Veterinarian defends pit bulls; plus council considers urban chickens and city improvements

By Dustin Ensinger
Staff Writer

A Reynoldsburg veterinarian with three decades of experience treating dogs asked Reynoldsburg city Council to drop its ban of pit bulls.

Dr. Joel Melin, a member of the ad hoc committee that recommended the city adopt breed neutral legislation, said pit bulls are no more likely to be aggressive than any other breed.

“There are breeds other than pit bulls that I would have more concern with walking in my exam room,” said Melin.

Councilman Barth Cotner asked Melin whether he muzzles dogs that come to his office and whether the decision is based on breed.

Melin said some dogs are muzzled. However, it is based off of behavior, specifically whether the dog acts aggressively.

He said the dogs that are muzzled are “more small dogs actually than large dogs.”

Cotner expressed concern about the severity of injuries inflicted in pit bull attacks.

Melin said any large breed is capable of causing major damage by biting.

“There are certainly many other breeds that have inflicted fatal bites,” Melin said.

But not all members of the ad hoc committee agree with Melin’s assessment. Bruce Sowell, who was part of the minority that narrowly lost the vote to recommend the changes to council, reminded council members of several recent pit bull attacks that have been featured in national media.

“There is no amount of insurance, no amount of money that could be paid for the mauling of a child,” Sowell said. “These dogs attack without warning.”

The legislation addressing the pit bull issue is scheduled to be voted on at its second reading at the July 28 council meeting.

If approved, it would bring the city in line with a 2012 change in state law that now reserves the “vicious” label for any dog that kills or causes serious injury to someone without provocation.
“Dangerous dogs” are defined as those that cause non-serious injuries to a person or kill another dog without provocation.

The city’s current law defines all pit bulls as “vicious.”

Urban chickens

Council is debating revamping the city’s entire ordinance regulating animals, including a provision that bans chickens in the city.

The ad hoc committee that studied the ordinance recommended that homeowners living in areas zoned as residential be allowed to house up to six chickens in their back yards.

Jane Cline, a resident of Reynoldsburg for 41 years, said she grew up on a farm and has first-hand knowledge that chickens are unsanitary animals.

She said would regularly get lice from cleaning out the chicken coop on her New York farm as a child. Worse, she said, was what she was cleaning.

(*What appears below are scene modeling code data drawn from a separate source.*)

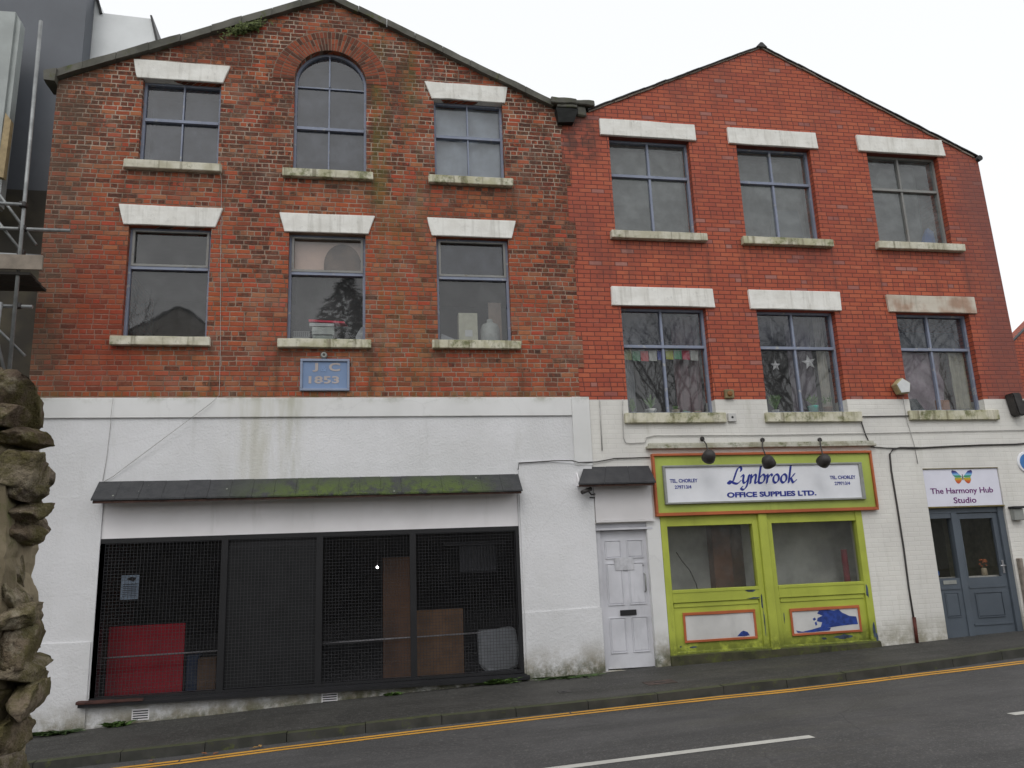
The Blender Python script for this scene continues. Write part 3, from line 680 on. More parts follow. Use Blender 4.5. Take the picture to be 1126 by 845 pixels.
# ---- left building ground floor
outerG = [(-4.68, zf(-4.68) - .3), (3.42, zf(3.4) - .2), (3.42, 4.16), (-4.68, 4.16)]
sheet_holes('rendered_wall', outerG, [rect(-3.60, 2.32, .04, 2.70)], .0, .35, M['render'], BL)
b = MB(); b.box(-4.69, 3.25, -.032, .0, 3.865, 4.163, .008); b.box(3.25, 3.542, -.038, .0, 3.06, 4.168, .008); b.build('render_band', M['smoothrender'], BL)
b = MB(); b.prism([(2.345, zf(2.35) - .2), (3.52, zf(3.5) - .2), (3.52, 3.06), (3.44, 3.085), (2.9, 3.135), (2.345, 3.14)], -.032, .0); b.build('render_pier', M['render'], BL)
b = MB(); b.prism([(2.35, zf(2.35) - .2), (3.54, zf(3.5) - .2), (3.535, .90), (3.5, .915), (2.35, .885)], -.05, -.032); b.build('plinth', M['render'], BL)
b = MB(); b.prism([(-4.70, zf(-4.7) - .3), (-3.62, zf(-3.6) - .3), (-3.62, .80), (-4.70, .82)], -.022, .0); b.build('plinth', M['render'], BL)
b = MB(); b.box(-3.598, 2.318, .03, .30, 2.165, 2.698); b.build('fascia_board', M['fascia'], BL)
# slate lean-to canopies: slab with slate courses
def canopy(par, xa, xb, xa2, xb2, zt, zb, yout, moss):
    c = MB(); n = max(2, int((xb - xa) / .3))
    for k in range(n):
        f0, f1 = k / n, (k + 1) / n; e = rnd.uniform(0, .006)
        t0, t1 = xa + (xb - xa) * f0, xa + (xb - xa) * f1 - .003; u0, u1 = xa2 + (xb2 - xa2) * f0, xa2 + (xb2 - xa2) * f1 - .003
        c.hexa([(u0, yout, zb + e), (u1, yout, zb + e), (t1, .0, zt - .03 + e), (t0, .0, zt - .03 + e), (u0, yout, zb + .022 + e), (u1, yout, zb + .022 + e), (t1, .0, zt + e), (t0, .0, zt + e)])
    o = c.build('canopy', moss, par)
    s = MB(); s.hexa([(xa2 + .02, yout + .02, zb - .03), (xb2 - .02, yout + .02, zb - .03), (xb2 - .02, yout + .05, zb - .03), (xa2 + .02, yout + .05, zb - .03), (xa2 + .02, yout + .02, zb - .002), (xb2 - .02, yout + .02, zb - .002), (xb2 - .02, yout + .05, zb + .012), (xa2 + .02, yout + .05, zb + .012)])
    s.build('gutter_board', mat_plain('rotting_dark_board', (.09, .05, .04), .9, var=.3), o)
    for xx in (xa2 + .04, xb2 - .06):
        s = MB(); a = [s.b.verts.new(v) for v in ((xx, yout + .06, zb), (xx, -.002, zb), (xx, -.002, zt - .05))]; c_ = [s.b.verts.new(v.co + Vector((.015, 0, 0))) for v in a]
        fs = [s.b.faces.new(a), s.b.faces.new(c_[::-1])] + [s.b.faces.new((a[(k + 1) % 3], a[k], c_[k], c_[(k + 1) % 3])) for k in range(3)]; bmesh.ops.recalc_face_normals(s.b, faces=fs)
        s.build('end_cheek', M['fascia'], o)
    return o
t = NT('mossy_grey_canopy_slates'); X = t.sep()[0]; n1 = t.noise(9, 6, .7); n2 = t.noise(3.2, 6, .75)
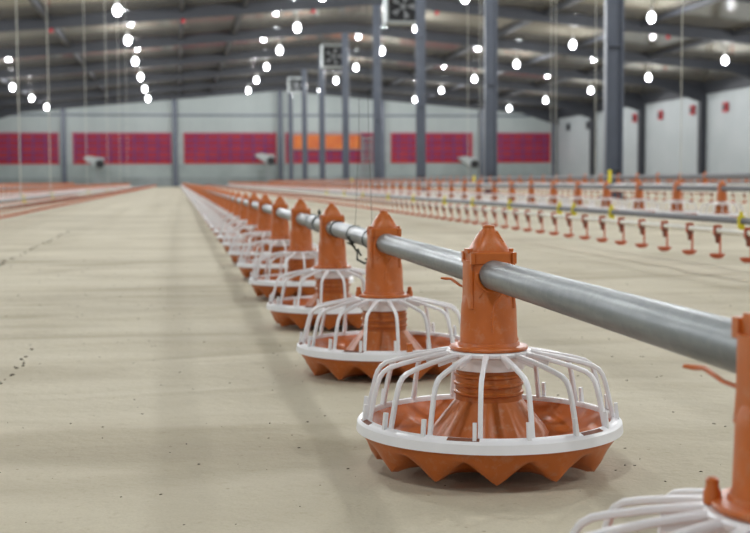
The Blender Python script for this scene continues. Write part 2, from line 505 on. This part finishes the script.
# fire sensors under the rafter at Y=54
for k, (x, l) in enumerate(((-5.0, 'tiny red sensor under the rafter, far left'), (.35, 'tiny red sensor under the rafter above the end of the left aisle'),
               (5.8, 'tiny red sensor under the rafter just left of the ridge'), (11.1, 'tiny red sensor under the rafter right of the ridge'),
               (21.5, 'tiny red sensor under the rafter at the right'))):
    bm = B(); lathe(bm, [(.0, 0), (.09, .0), (.1, .08), (.06, .16), (.0, .16)], 14)
    tag(obj('ceiling_sensor', bm, M['red'], loc=(x, 53.9, roofz(x) - .655)), l, 'sensor', 'red sensors under the rafter')

# wall boxes on the right wall
for y, z, m, l in ((86.9, 4.75, 'red', 'red square wall box, leftmost of the four red ones'), (82.0, 4.70, 'red', 'red square wall box, second from left of the red ones'),
                   (76.6, 4.74, 'red', 'red square wall box, third from left of the red ones'), (71.7, 4.64, 'red', 'red square wall box, rightmost and nearest'),
                   (102.4, 4.77, 'black', 'small dark wall box closest to the end-wall corner'), (97.2, 4.70, 'black', 'small dark wall box, second from the end-wall corner')):
    r = empty('wall_box', (XR, y, z)); tag(r, l, 'wall box', 'small boxes high on the right wall')
    bm = B(); box(bm, (-.09, 0, 0), (.18, .62, .62)); bmesh.ops.bevel(bm, geom=bm.edges[:], offset=.04, segments=2, affect='EDGES'); obj('case', bm, M['red' if m == 'red' else 'beam'], r)
    bm = B(); box(bm, (-.19, 0, 0), (.03, .34, .34)); obj('grille', bm, M['black'], r, smooth=False)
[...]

“Chicken poop stinks – bad,” Cline told council members as she asked them to continue to the ban on the animals.

“Reynoldsburg is a city,” Cline said. “And farm animals are farm animals.”

Old Reynoldsburg improvements

Council unanimously passed a measure to prepare bid documents to replace the city’s brick crosswalks with asphalt. The measure also takes the same step toward paving an empty lot for to provide additional parking in the area.

Former councilwoman Monica DeBrock opposed both projects, saying the brick crosswalks have aesthetic appeal and the parking lot is a temporary solution.

“This is a prime location for development,” DeBrock said.

The lot would not have been purchased by the city if it is such a hot spot for development, Director of Public Service Nathan Burd replied.

“It’s temporary until something comes along,” Burd said. “That could be decades.”

According to Burd, replacing the bricks  would add more than $200,000 to the project. And it would add to the cost over the long term. In the past week, 13 bricks were displacing during a rainstorm, forcing the city to call out workers on overtime to patch the hole.

Council agreed with his assessment.

“While they’re beautiful, they’re not sustainable right now,” said Councilwoman Leslie Kelly.